• [Problem details] Reproduce exactly the lines from the line with "follow. The script is for Blender 4.5." through the line with "(5.0, .5, .25)).build('hub_plate', 'steel_dark', sk))", both included, and no other lines.

• [Data for the task]
☆ ☆ ☆ ☆

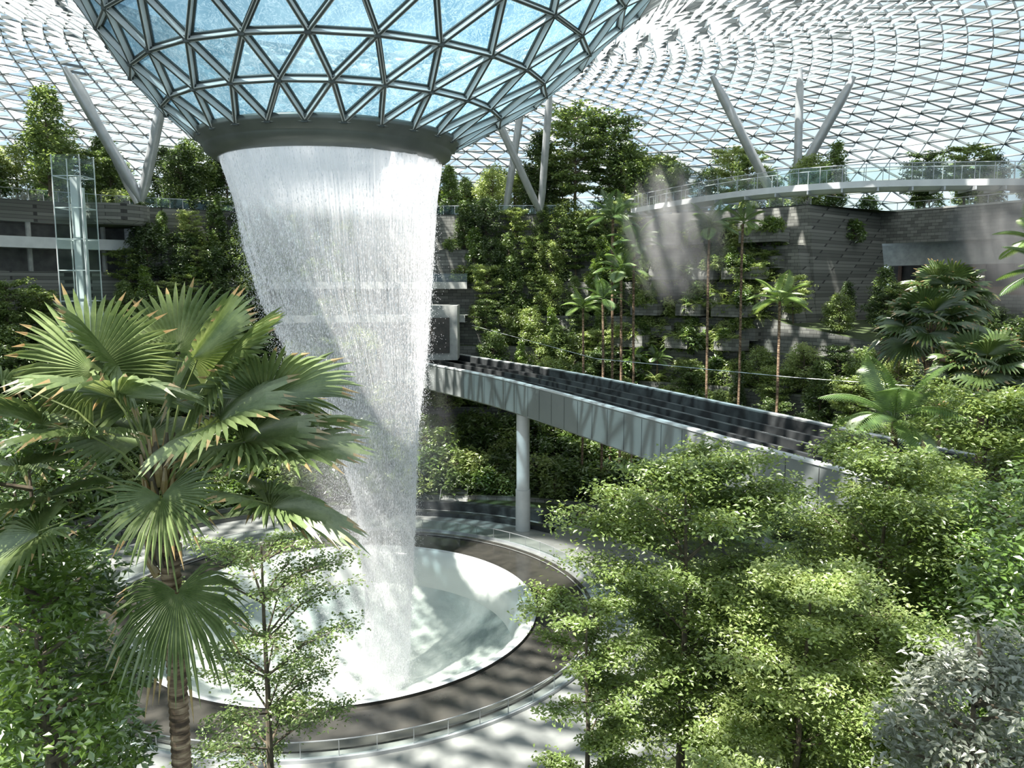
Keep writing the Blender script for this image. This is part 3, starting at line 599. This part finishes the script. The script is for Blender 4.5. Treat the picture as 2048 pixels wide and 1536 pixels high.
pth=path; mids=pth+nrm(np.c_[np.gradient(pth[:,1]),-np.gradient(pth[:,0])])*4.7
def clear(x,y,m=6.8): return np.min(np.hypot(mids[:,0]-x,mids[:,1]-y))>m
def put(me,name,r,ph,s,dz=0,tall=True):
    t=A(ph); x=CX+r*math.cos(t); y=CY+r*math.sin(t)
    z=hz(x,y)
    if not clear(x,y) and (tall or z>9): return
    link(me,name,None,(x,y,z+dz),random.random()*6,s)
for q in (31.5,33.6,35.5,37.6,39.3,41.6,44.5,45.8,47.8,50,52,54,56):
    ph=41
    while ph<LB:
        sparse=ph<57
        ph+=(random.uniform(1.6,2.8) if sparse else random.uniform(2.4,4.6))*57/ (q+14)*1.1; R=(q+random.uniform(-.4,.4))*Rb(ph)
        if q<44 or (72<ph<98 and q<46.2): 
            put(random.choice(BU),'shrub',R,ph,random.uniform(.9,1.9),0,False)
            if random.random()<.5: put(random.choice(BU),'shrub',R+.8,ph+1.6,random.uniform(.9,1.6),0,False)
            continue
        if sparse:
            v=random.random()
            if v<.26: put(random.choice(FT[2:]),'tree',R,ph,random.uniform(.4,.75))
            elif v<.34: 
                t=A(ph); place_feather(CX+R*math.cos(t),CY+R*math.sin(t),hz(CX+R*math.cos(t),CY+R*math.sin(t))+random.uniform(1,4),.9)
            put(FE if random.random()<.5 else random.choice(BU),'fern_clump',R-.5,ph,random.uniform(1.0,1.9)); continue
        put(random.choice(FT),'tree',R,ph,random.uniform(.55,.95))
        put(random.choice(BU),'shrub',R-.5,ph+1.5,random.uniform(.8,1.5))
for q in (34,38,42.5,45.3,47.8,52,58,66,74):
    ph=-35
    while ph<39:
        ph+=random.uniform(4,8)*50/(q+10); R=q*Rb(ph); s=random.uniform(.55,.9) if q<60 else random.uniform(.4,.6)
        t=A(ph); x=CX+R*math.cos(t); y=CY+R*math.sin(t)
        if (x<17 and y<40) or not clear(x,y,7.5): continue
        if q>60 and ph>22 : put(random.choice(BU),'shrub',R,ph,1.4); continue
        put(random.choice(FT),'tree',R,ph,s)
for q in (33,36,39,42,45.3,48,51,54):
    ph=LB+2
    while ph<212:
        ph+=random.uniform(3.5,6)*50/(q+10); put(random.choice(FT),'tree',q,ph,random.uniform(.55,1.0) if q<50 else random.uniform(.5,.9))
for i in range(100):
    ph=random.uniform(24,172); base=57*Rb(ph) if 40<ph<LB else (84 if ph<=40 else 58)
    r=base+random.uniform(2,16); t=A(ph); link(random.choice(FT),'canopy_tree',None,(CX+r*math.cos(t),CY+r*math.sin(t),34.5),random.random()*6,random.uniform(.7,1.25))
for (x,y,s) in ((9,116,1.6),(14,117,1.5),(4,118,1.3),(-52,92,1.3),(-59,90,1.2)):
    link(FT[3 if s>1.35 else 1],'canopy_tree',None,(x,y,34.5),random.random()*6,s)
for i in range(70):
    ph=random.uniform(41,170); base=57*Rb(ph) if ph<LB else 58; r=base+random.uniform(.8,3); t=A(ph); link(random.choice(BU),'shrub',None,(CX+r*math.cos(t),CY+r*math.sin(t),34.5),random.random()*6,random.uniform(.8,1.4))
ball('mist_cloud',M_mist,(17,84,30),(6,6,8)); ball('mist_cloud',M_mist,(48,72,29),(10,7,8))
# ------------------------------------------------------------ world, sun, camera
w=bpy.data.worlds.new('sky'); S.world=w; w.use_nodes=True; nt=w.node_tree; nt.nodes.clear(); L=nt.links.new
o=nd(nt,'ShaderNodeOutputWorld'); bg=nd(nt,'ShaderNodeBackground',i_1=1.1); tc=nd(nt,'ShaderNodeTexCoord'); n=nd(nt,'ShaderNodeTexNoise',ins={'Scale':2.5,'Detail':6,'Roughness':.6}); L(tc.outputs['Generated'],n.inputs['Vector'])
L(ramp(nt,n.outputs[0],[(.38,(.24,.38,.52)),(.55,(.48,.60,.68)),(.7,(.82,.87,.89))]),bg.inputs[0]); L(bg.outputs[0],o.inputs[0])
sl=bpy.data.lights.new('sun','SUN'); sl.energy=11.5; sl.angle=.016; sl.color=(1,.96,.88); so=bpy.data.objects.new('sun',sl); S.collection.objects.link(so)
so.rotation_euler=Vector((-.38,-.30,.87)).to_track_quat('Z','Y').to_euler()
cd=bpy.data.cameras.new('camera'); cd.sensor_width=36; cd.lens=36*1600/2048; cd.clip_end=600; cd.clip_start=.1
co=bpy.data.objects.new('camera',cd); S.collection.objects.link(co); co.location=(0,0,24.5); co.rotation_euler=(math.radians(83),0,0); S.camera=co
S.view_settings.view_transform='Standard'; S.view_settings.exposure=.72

☆ ☆ ☆ ☆

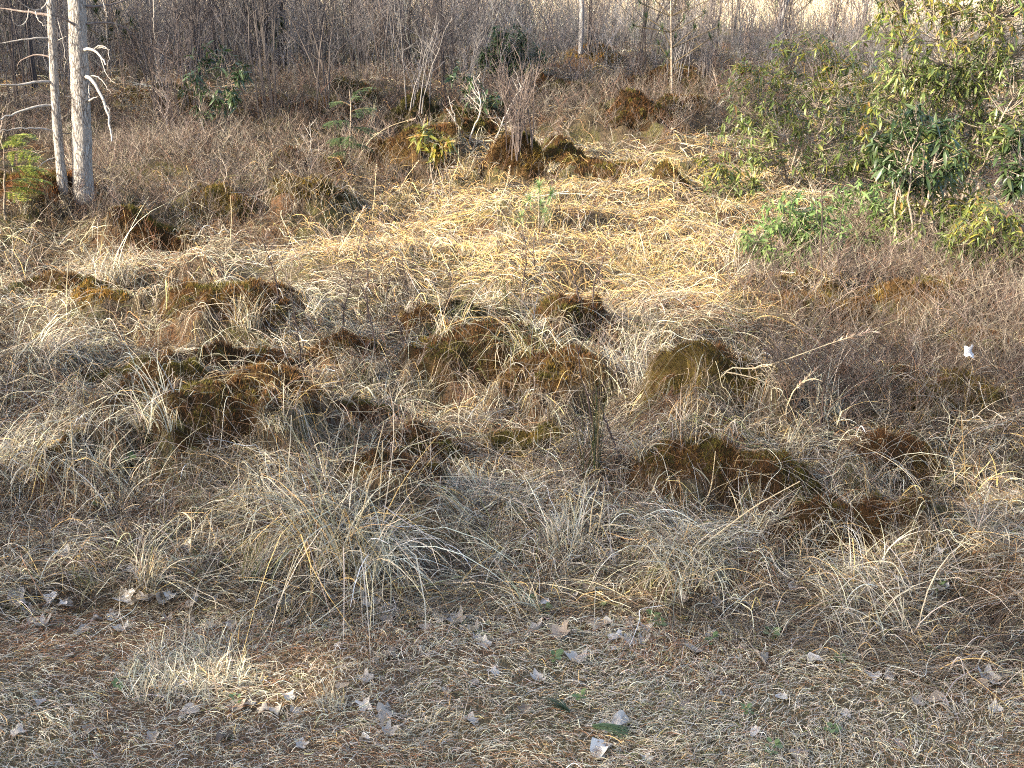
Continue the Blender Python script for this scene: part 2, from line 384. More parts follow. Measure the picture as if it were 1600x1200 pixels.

☆ ☆ ☆ ☆

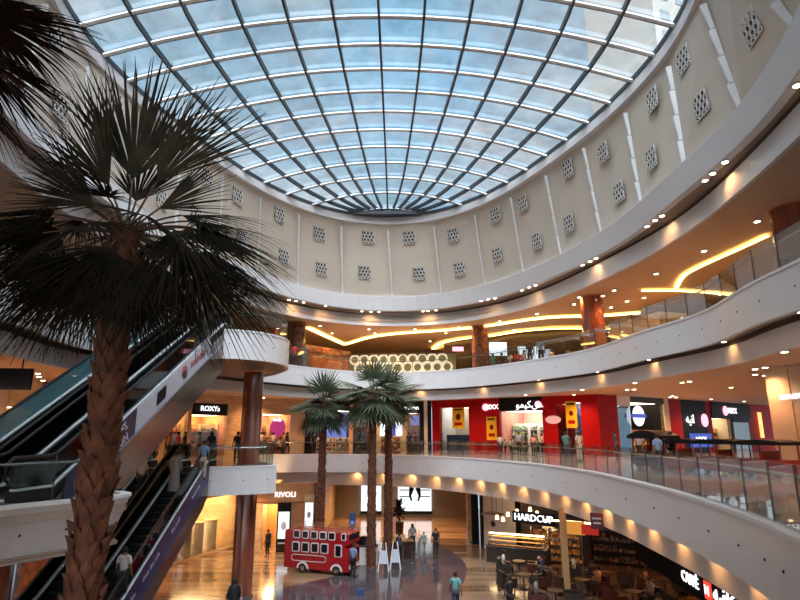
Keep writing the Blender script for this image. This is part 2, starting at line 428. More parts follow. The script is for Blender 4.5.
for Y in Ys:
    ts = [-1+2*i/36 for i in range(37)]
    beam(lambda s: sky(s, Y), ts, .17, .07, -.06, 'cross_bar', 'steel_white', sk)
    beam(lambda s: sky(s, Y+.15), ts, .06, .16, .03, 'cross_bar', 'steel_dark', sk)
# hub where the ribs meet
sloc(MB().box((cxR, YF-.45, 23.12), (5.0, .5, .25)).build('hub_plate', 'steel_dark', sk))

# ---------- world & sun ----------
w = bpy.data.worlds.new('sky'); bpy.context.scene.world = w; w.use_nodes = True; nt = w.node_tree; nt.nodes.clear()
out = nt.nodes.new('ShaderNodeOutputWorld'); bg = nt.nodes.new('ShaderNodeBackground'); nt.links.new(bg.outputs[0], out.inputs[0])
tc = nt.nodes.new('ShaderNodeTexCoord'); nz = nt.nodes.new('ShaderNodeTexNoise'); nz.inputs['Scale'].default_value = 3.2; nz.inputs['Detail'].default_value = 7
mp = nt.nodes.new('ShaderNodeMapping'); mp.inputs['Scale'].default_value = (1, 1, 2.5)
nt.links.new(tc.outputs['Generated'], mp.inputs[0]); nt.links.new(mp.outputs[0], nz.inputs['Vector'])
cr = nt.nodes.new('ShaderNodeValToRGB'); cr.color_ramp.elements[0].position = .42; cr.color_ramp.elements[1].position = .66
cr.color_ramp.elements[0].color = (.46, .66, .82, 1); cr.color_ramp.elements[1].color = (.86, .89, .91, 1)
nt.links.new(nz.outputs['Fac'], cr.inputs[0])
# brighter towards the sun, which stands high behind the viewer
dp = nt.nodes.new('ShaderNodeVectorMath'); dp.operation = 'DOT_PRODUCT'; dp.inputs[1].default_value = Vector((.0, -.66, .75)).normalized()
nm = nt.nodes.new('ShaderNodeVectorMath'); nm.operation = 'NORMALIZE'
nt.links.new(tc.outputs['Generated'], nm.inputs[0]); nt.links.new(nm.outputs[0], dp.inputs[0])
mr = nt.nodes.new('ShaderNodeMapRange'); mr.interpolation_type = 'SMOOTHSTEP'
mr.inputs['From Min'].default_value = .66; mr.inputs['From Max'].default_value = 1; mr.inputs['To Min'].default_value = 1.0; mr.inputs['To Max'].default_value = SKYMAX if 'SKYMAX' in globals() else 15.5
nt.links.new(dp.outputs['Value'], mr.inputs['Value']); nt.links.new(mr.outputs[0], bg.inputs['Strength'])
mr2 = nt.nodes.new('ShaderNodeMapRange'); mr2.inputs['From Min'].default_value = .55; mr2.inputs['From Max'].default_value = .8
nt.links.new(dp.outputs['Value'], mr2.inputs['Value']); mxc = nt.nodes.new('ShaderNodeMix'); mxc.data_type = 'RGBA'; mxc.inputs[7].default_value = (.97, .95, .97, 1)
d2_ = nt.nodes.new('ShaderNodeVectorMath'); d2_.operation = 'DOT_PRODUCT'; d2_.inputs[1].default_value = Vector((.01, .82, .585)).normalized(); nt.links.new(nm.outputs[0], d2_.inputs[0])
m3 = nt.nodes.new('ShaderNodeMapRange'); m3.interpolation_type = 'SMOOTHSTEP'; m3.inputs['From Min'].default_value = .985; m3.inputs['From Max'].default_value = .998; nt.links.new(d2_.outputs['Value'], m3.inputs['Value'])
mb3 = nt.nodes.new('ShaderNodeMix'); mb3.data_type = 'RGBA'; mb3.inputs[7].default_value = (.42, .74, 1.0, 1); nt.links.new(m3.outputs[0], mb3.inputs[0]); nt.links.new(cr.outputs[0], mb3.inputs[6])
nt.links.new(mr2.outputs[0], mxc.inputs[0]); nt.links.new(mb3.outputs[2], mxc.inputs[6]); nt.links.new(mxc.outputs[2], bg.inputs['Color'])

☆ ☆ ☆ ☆

• [Written solution]
Keep writing the Blender script for this image. This is part 2, starting at line 428. More parts follow. The script is for Blender 4.5.
for Y in Ys:
    ts = [-1+2*i/36 for i in range(37)]
    beam(lambda s: sky(s, Y), ts, .17, .07, -.06, 'cross_bar', 'steel_white', sk)
    beam(lambda s: sky(s, Y+.15), ts, .06, .16, .03, 'cross_bar', 'steel_dark', sk)
# hub where the ribs meet
sloc(MB().box((cxR, YF-.45, 23.12), (5.0, .5, .25)).build('hub_plate', 'steel_dark', sk))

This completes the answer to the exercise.